Tempos de Lobo, de Michael Haneke
Le temps de loup, França/Áustria/Alemanha, 2003


A ficha técnica de Tempos de Lobo é exibida em silêncio. O procedimento, aparentemente banal, é importante, pois age sobre o espectador como um ritual fúnebre destinado a romper com as sensações do mundo real antes de se entrar em uma fabulação sombria sobre o fim de um determinado mundo (mais que "do mundo"). Que mundo é esse? A civilização européia. Quase todos os filmes de Michael Haneke tratam desse fim europeu. Mostram a degradação violenta de um padrão e de um projeto. Nos anteriores, o tema era aludido, estava por trás das ações, reações e relações dos personagens-símbolos. Em Tempos de Lobo, tudo está explícito. Haneke filma esse mundo em ruínas e o embrutecimento das pessoas por meio da perambulação de uma mulher "recém-enviuvada" e seus dois filhos. Eles procuram ajuda em uma zona rural sob névoas e afetada por falta de água e comida. Encontram apenas uma comunidade que, em busca de solução para o caos, na verdade apenas o evidenciam mais. Em determinado momento, alguém pergunta a outro alguém? "Você é de onde?" Resposta: "Que diferença faz?". Nenhuma. Todos são refugiados. Não importa origem ou classe social. Naquele universo multinacional, todos estão na lama, e até o novo europeu, um menino, projeção da Europa das novas fronteiras, da nova moeda e das novas ambições, apenas vê tudo em silêncio. E não vê à frente. Impotência.

Embora possa parecer disparatada, a visão de Haneke é próxima da de Danny Boyle, outro cineasta que, em registro diferente, mostra a implosão de um projeto de sociedade. Nos dois casos, algo está evidenciado: o homem é um produto histórico-cultural, mas também é um animal nem sempre domável. Em determinadas circunstâncias, joga fora seu aprendizado social. Boyle parte dessa abordagem para fazer espetáculo. O desastre fica agradável de ver. Haneke propõe exasperação. Esforça-se para desagradar porque, crê, não há nada agradável para se mostrar. Tempos de Lobo, nesse sentido, é bastante hanekiano. Na desordem da nova ordem, reina a barbárie. Mata-se, rouba-se. Há intolerância. Tenta-se agir em grupo, mas, como não se entra em acordo sobre a estratégia da ação, a convivência é pura tensão. E não há nenhuma esperança, do início ao final, em relação a melhores tempos. Ao contrário. O desfecho, de aparência otimista, como a acenar com uma possibilidade de solidariedade na desgraça, é cínico à beça e apenas ressalta o ceticismo. Esse é o ponto de vista do cineasta sobre os europeus. Concorde-se ou não, é a visão dele, fruto de sua vivência, de sua cultura, de seu ambiente. Resta nos ver como ele a transforma em estética e conflitos. Pois é. Sua fragilidade está em expor suas idéias sem convertê-las em imagens poderosas. Eduardo Valente acredita que o filme decepciona a todos: tanto aos admiradores de Haneke como quem não o topa. Pode ser. Em relação a Violência Gratuita e Professora de Piano, por exemplo, Tempos de Lobo é cinematograficamente anêmico. Um bocejo.

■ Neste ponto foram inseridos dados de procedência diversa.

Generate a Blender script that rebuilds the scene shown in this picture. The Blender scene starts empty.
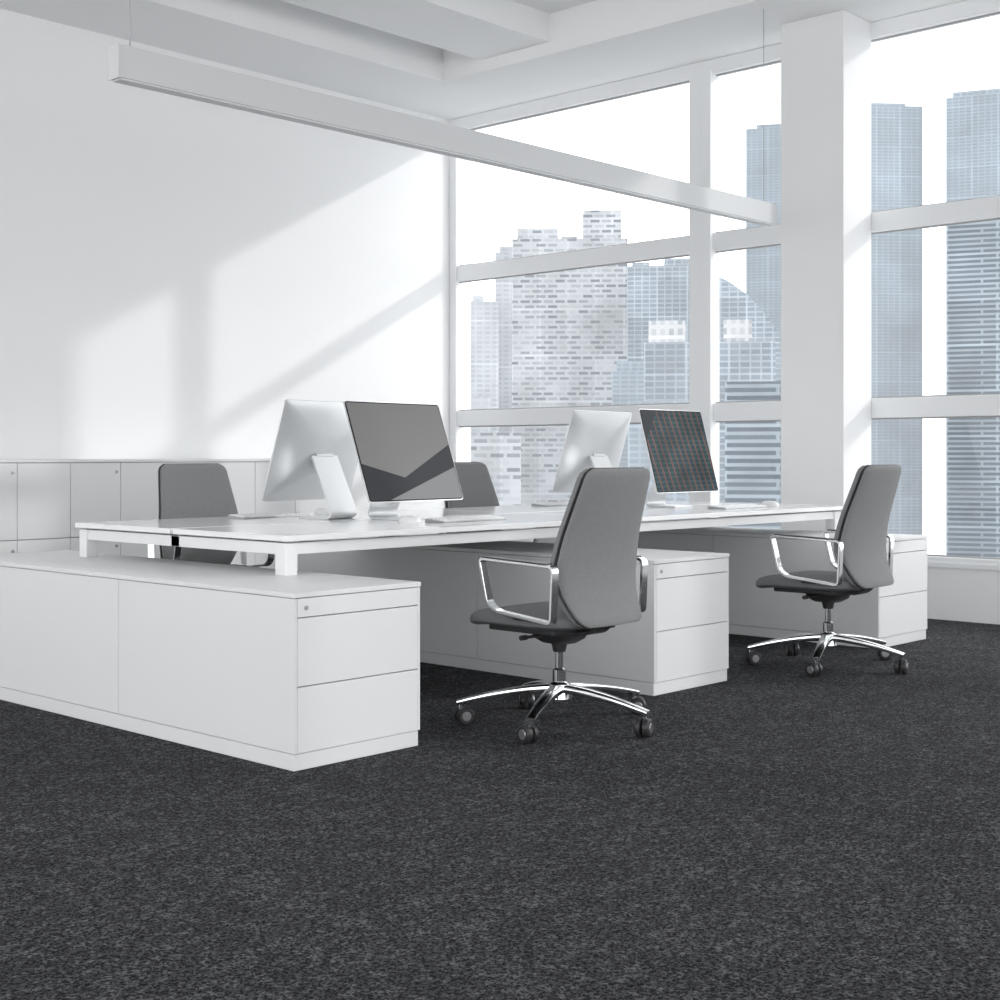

Naqueles dois filmes, apesar do distanciamento em relação aos personagens e do desprezo revoltado contra a desordem, marcas de seu cinema, Haneke mostrava suas garras. Era capaz de arranhar as sensações do espectador, perturbar o olhar e criar situações tremendamente desagradáveis, sem no entanto explicitar nada, pois movido pelo poder da sugestão. Em Tempos de Lobo, não há nada disso. Pouca tensão, pouca manipulação. Haneke parece ter resolvido criar uma distância ainda maior dos personagens para expor com ainda mais revolta seu desprezo por toda aquela decadência em vias de chegar a um definitivo fundo do poço. Não só tematiza a letargia diante da queda como a reproduz. Pode ser coerência artística, mas resulta em impotência. No entanto, em uma sequência, na qual joga com a incapacidade do espectador de chocar-se com o sofrimento humano, mostra-se brilhante. Filma em primeiro plano o pescoço de um cavalo sendo cortado. Reação inevitável: na sessão de 20 de outubro, na Mostra Internacional de Cinema de São Paulo, alguém gritou. Dava até para ouvir o diretor rindo da eficácia de seu golpe. Gente passando fome e devorando-se uns aos outros é suportável, faz parte. Cavalo morrendo, não. Haneke diz pela imagem que, como nada mais choca ninguém, ali teve de apelar. É sua forma de clamar por ordem e civilidade em um mundo onde para ele isso é só utopia.